An den Ufern der Steyr sind vier Kraftstationen errichtet. Eine Turbine oder ein unterschlächtiges Wasserrad setzt hier je eine dynamoelektrische Maschine in Bewegung, welche die bewegende Kraft des Flußwassers in Elektricität verwandelt. Von diesen Stationen zweigen sich Leitungsdrähte, deren Gesammtlänge 60 Kilometer beträgt, nach allen Richtungen ab, um den elektrischen Strom in weit entfernte Werkstätten zu führen. Diese Einrichtungen sind einfach, aber was kann der kleine Fluß mit ihrer Hülfe leisten! Werfen wir nur einen flüchtigen Blick auf das bewegte Treiben an seinen Ufern!

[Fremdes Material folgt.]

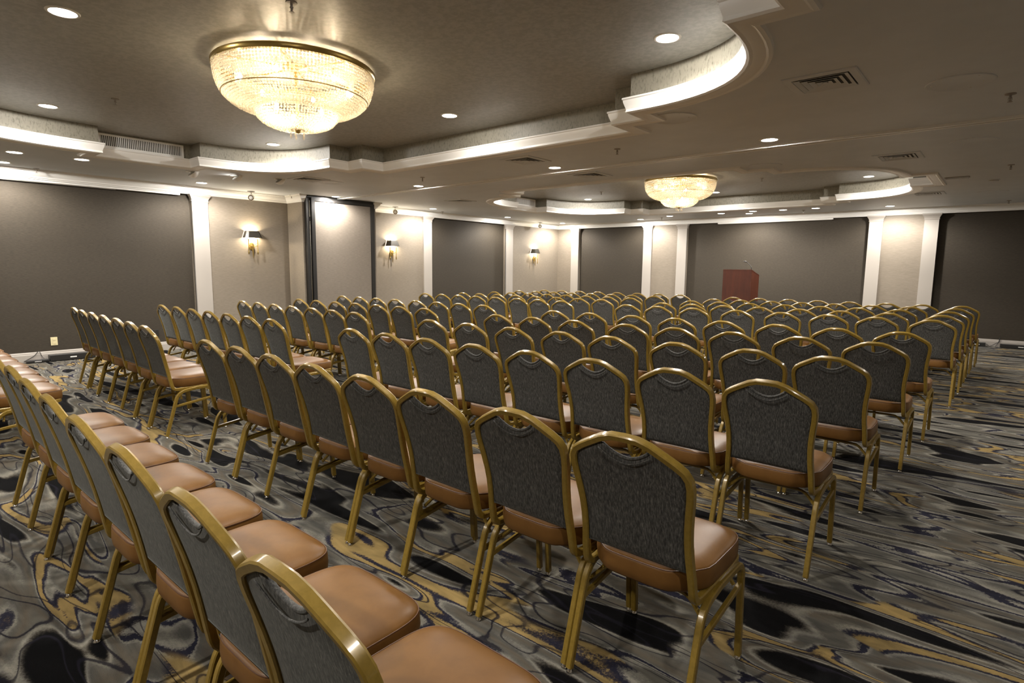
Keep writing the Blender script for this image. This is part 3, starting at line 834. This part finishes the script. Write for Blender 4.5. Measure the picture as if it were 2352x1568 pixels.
# ================================================================ CEILING FITTINGS
# eyeball spots over the sconces
sp0 = thing('eyeball_spotlight', 'x', 'spotlight', (0, 0, 0), 0, 'eyeball spotlights over the sconces')
bm = bmesh.new(); lathe(bm, [(0, 0.001), (0.065, 0.001), (0.065, -0.008), (0.02, -0.014), (0.009, -0.02), (0.009, -0.055), (0, -0.055)], 20); smooth_angle(obj('ceiling_mount', bm, m_white, sp0), 40)
bm = bmesh.new(); bmesh.ops.create_uvsphere(bm, u_segments=20, v_segments=12, radius=0.055); bmesh.ops.translate(bm, verts=bm.verts, vec=(0, 0, -0.105)); obj('globe', bm, m_white, sp0, smooth=True)
bm = bmesh.new(); lathe(bm, [(0.0, 0.046), (0.030, 0.046), (0.034, 0.052), (0.047, 0.052), (0.050, 0.040), (0.050, 0.02), (0, 0.02)], 24)
bmesh.ops.rotate(bm, verts=bm.verts, matrix=Matrix.Rotation(math.radians(105), 3, 'Y')); bmesh.ops.rotate(bm, verts=bm.verts, matrix=Matrix.Rotation(math.radians(-35), 3, 'Z')); bmesh.ops.translate(bm, verts=bm.verts, vec=(0, 0, -0.105))
smooth_angle(obj('lamp_face', bm, m_chrome, sp0), 30)
for i, (y, lab) in enumerate([(5.06, 'round eyeball spotlight hanging from the ceiling over the leftmost sconce'), (8.30, 'round eyeball spotlight hanging from the ceiling over the middle sconce'),
                              (13.55, 'round eyeball spotlight hanging from the ceiling over the farthest sconce')]):
    t = sp0 if i == 0 else dup(sp0, label=lab)
    t.location = (-10.52, y, ZC); t['label'] = lab

# scoop-shaped adjustable lights under the near tray
wk = thing('scoop_light', 'x', 'spotlight', (0, 0, 0), 0, 'white scoop lights on the ceiling')
bm = bmesh.new(); bmesh.ops.create_uvsphere(bm, u_segments=20, v_segments=12, radius=0.075)
bmesh.ops.bisect_plane(bm, geom=list(bm.verts) + list(bm.edges) + list(bm.faces), plane_co=(0, 0, 0), plane_no=(0, -0.55, 0.6), clear_outer=True)
bmesh.ops.translate(bm, verts=bm.verts, vec=(0, 0, -0.012)); obj('scoop', bm, m_white, wk, smooth=True)
bm = bmesh.new(); lathe(bm, [(0.06, 0.001), (0.088, 0.001), (0.088, -0.006), (0.06, -0.004), (0.06, 0.001)], 24); smooth_angle(obj('trim_ring', bm, m_white, wk), 40)
bm = bmesh.new(); lathe(bm, [(0, -0.004), (0.045, -0.004), (0.045, 0), (0, 0)], 20); obj('lamp', bm, m_chrome, wk)
for i, (x, y, lab) in enumerate([(-8.87, 4.06, 'lit white scoop light under the near tray, middle of three'), (-9.02, 3.50, 'unlit white scoop light below the near tray corner, leftmost of three'),
                                 (-8.66, 4.62, 'unlit white scoop light under the near tray, rightmost of three')]):
    t = wk if i == 0 else dup(wk, label=lab)
    t.location = (x, y, ZC); t['label'] = lab
add_light('SPOT', wk, (0, 0.0, -0.035), 1.2, LAMP, spot_size=math.radians(120), spot_blend=1.0, shadow_soft_size=0.02).rotation_euler = (math.radians(-108), 0, 0)

# sprinklers
sk = thing('sprinkler_head', 'x', 'sprinkler', (0, 0, 0), 0, 'ceiling sprinklers')
bm = bmesh.new(); lathe(bm, [(0, 0.001), (0.035, 0.001), (0.034, -0.006), (0.012, -0.010), (0, -0.010)], 18); smooth_angle(obj('escutcheon', bm, m_grey, sk), 40)
bm = bmesh.new(); lathe(bm, [(0, -0.01), (0.008, -0.01), (0.008, -0.025), (0.012, -0.028), (0.012, -0.033), (0.004, -0.036), (0.004, -0.055), (0.0, -0.055)], 10)
tube(bm, [(-0.010, 0, -0.03), (-0.011, 0, -0.045), (-0.003, 0, -0.058)], 0.002, n=5); tube(bm, [(0.010, 0, -0.03), (0.011, 0, -0.045), (0.003, 0, -0.058)], 0.002, n=5)
lathe(bm, [(0, -0.057), (0.016, -0.057), (0.017, -0.059), (0, -0.060)], 14); smooth_angle(obj('sprinkler_body', bm, m_grey, sk), 40)
for i, (x, y, z, lab) in enumerate([(-6.86, 1.98, ZT, 'pendent sprinkler head in the near tray, left of the large chandelier'), (-3.52, 2.0, ZT, 'pendent sprinkler head at the top edge, above the large chandelier'),
        (-6.72, 10.76, ZT, 'pendent sprinkler head in the far tray, left of the small chandelier'), (-3.46, 10.80, ZT, 'pendent sprinkler head in the far tray, right of the small chandelier'),
        (-10.55, 2.02, ZC, 'sprinkler head by the left wall crown, above the big dark panel'), (-10.42, 5.78, ZC, 'sprinkler head in the ceiling corner left of the folding partition'),
        (-6.74, 5.83, ZC, 'sprinkler head beside the downlight left of the partition track'), (-3.42, 5.78, ZC, 'sprinkler head before the track with a long shadow, right of centre'),
        (-0.11, 5.79, ZC, 'sprinkler head at the right edge, above the partition track'), (-0.10, 9.51, ZC, 'sprinkler head at the right edge, below the partition track'),
        (-0.12, 14.1, ZC, 'sprinkler head above the dark panel at the right end of the back wall'), (-6.91, 14.0, ZC, 'sprinkler head above the back wall, left of the lectern'),
        (-3.55, 13.97, ZC, 'sprinkler head above the back wall, right of the lectern'), (-10.45, 9.66, ZC, 'sprinkler head above the left wall, right of the middle sconce')]):
    t = sk if i == 0 else dup(sk, label=lab)
    t.location = (x, y, z); t['label'] = lab

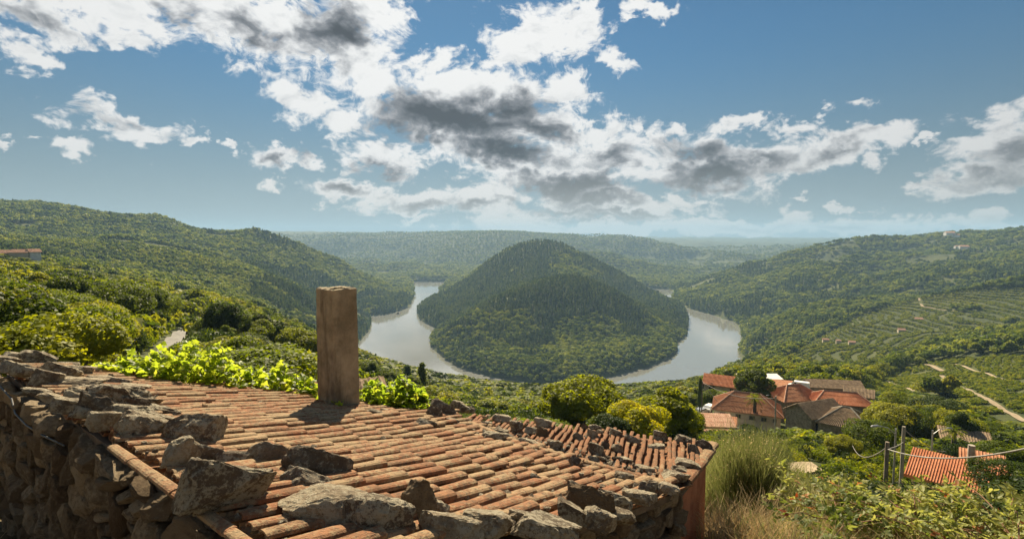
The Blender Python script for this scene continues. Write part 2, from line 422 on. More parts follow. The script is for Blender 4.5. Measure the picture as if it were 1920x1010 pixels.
def build_ground():
    th = np.concatenate([np.linspace(-math.pi, -1.15, 30, endpoint=False), np.linspace(-1.15, 1.15, 560), np.linspace(1.15, math.pi, 31)[1:-1]])
    rr = np.concatenate([[0.0], np.geomspace(0.6, 11000, 430)])
    R, T = np.meshgrid(rr, th, indexing='ij')
    X, Y = R * np.sin(T), R * np.cos(T)
    Z = height(X, Y)
    nr, ntt = R.shape
    v = np.stack([X, Y, Z], -1).reshape(-1, 3)
    i = np.arange(nr - 1)[:, None] * ntt; j = np.arange(ntt)[None, :]; j2 = (j + 1) % ntt
    f = np.stack([i + j, i + j2, i + ntt + j2, i + ntt + j], -1).reshape(-1, 4)[:, ::-1]
    o = mesh_obj('ground', v, f, M_GROUND, smooth=True, kind='structure')
    return R, T, Z
GR, GT, GZ = build_ground()

# river: one still sheet
def water():
    m, t = new_mat('water')
    pos = t.n('ShaderNodeNewGeometry').outputs['Position']
    patch = t.noise(pos, .006, 3, .5, .6)
    rip = t.noise(t.vmath('MULTIPLY', pos, (1, .45, 1)), .35, 3, .6)
    b = t.n('ShaderNodeBsdfPrincipled', ins={'Base Color': (.20, .20, .175, 1), 'IOR': 3.0, 'Specular IOR Level': .5,
            'Roughness': t.maprange(patch, .4, .65, .05, .11), 'Normal': bump(t, rip, .15, .2)})
    finish(t, b.outputs[0])
    mn, mx = RIVER.min(0) - 60, RIVER.max(0) + 60
    v = [(mn[0], mn[1], RIVER_Z), (mx[0], mn[1], RIVER_Z), (mx[0], mx[1], RIVER_Z), (mn[0], mx[1], RIVER_Z)]
    mesh_obj('river', v, np.array([[0, 1, 2, 3]]), m, kind='structure')
water()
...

Ein Meer von Licht überfluthet in der Nacht die Straßen der alten Eisenstadt, aber dieses Licht liefert die Steyr, denn die Kraft ihrer Wellen ist in Elektricität verwandelt worden und speist die Hunderte von elektrischen Lampen. Hier in dem Ausstellungspavillon arbeitet rastlos eine Sägemaschine, dort werden Apparate für Gewehrfabrikation in Betrieb gesetzt. Auch für sie liefert derselbe Fluß die treibenden Kräfte, die in den Leitungsdrähten aus dem Thal auf die Höhen der Hügel steigen.

Der menschliche Geist hat in der That den Wassergott des Stromes überlistet und seinen Zwecken dienstbar gemacht. Wer noch vor wenigen Jahren in die dunklen rauschenden Wogen hinabschaute, konnte er ahnen, daß aus ihrem Schooße in naher Zukunft so viel treibende Kraft und so viel Licht gewonnen werden sollte? Nun, diese Ausstellung kann Jeden belehren, was Wasserkräfte bedeuten. Die Fachleute werden die praktischen Ergebnisse dieser Versuche mit Sorgfalt prüfen und Vieles noch unvollkommen finden, wie aber auch ihr Urtheil ausfallen mag, die Ausstellung selbst wird der strebsamen Stadt stets zum Ruhm und zur Ehre gereichen.